Real-time AML in fintech: architecture and integrations

Solution components: ingestion, enrichment, scoring, alerting, case-management
A working real-time AML architecture for fintech in Singapore typically consists of the following layers:
- Data ingestion
Collection of data in near real-time from payment gateways, the core platform, KYC providers, and blockchain analytics (for DPT). MAS pays attention to completeness and latency: delays in data arrival directly increase risk. - Data enrichment
Enrichment of transactions with context:- customer profile (KYC/EDD);
- geography, IP, device;
- sanctions and watchlists;
- historical behavior.
In COREDO projects we see that without enrichment scoring becomes either too coarse or too noisy.
- Risk scoring and typologies
A combination of rule-based logic and ML models:- scenarios of smurfing, velocity, layering;
- anti-scam typologies relevant to Singapore;
- separate rules for proliferation financing and sanctions evasion.
Important: MAS expects explainability. Any model must be able to answer the question “why did the alert trigger”.
- Alerting and SLA
Near real-time alerts prioritized by risk. For high-risk scenarios — immediate escalation.

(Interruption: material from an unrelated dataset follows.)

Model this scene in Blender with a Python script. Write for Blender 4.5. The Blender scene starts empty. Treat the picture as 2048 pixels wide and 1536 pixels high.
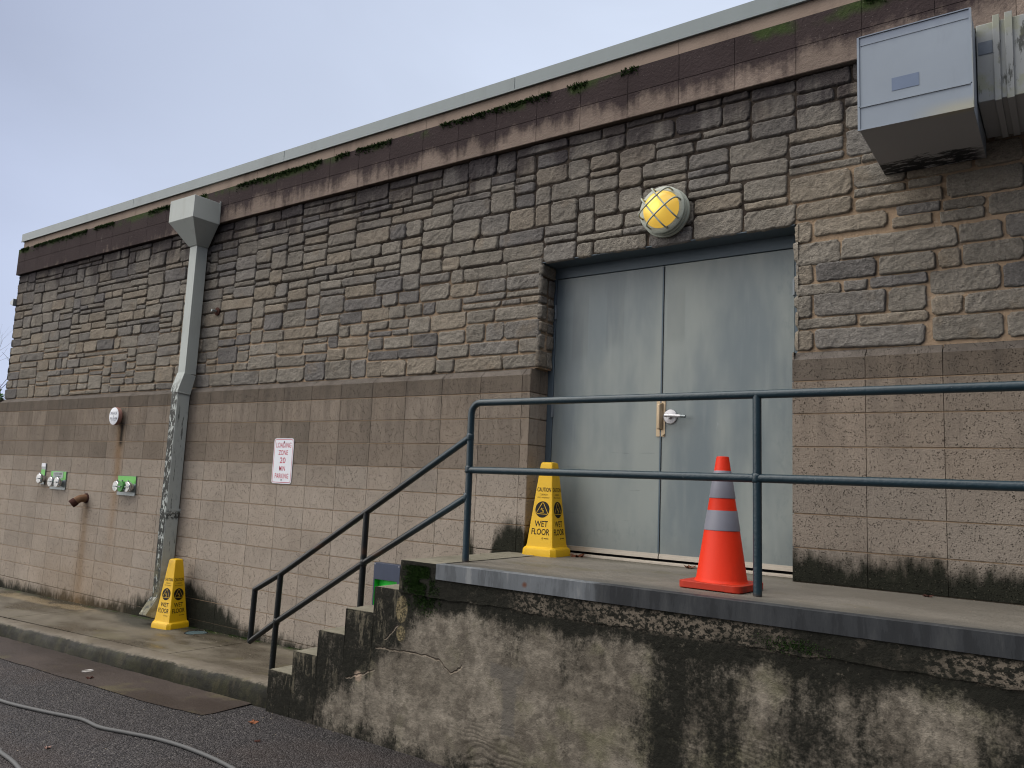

In some cases MAS effectively checks how much time elapses from the transaction to the response. - Case-management and audit trail
Full lifecycle of the case: decision, rationale, documents, history of changes.
This is critical for STRs and subsequent supervisory reviews. The absence of an audit trail is a direct red flag.
Common mistakes by fintechs when implementing AML in Singapore
In practice COREDO regularly encounters recurring mistakes:
- Copying European AML policies without adapting them to the PSA and MAS Notices.
- A formal risk assessment that does not reflect the actual product and channels.
- Batch monitoring where MAS expects near real-time.
- Underestimating ownership and control in international structures.
- No linkage between AML ↔ PDPA ↔ Cybersecurity, which leads to conflicts between functions.
- A compliance officer without authority, resources, and access to senior management.
Almost always these mistakes don’t cause problems “immediately”, but become the reason for fines, conditions, or licence suspension at the first thorough review.
Practical checklist: Is your fintech ready for MAS AML scrutiny?

COREDO’s working minimum before licensing or scale-up:
- Governance
- Enterprise-wide ML/TF + proliferation risk assessment
- Approved risk appetite at the board level
- A real AML/CTF Officer with access to the C-level
- KYC / EDD
- Differentiated CDD / EDD workflows
- Full beneficial ownership mapping
- Source-of-funds, not a formal source-of-wealth
- Transaction monitoring
- Near real-time monitoring
- Anti-scam and cross-border typologies
- Ability to explain every non-STR case
- STR & reporting
- Formalized STR process
- Case-management + audit trail
- SLA for escalation
- Technology & data
- PDPA-compliant data handling
- Cybersecurity controls
- Explainable AML models
Conclusion: AML in Singapore is not compliance, it’s infrastructure
Key takeaway:
If you operate or plan to operate in Singapore, the question is no longer whether you need to strengthen AML. The question is when and how costly it will be if you fail to do it in time.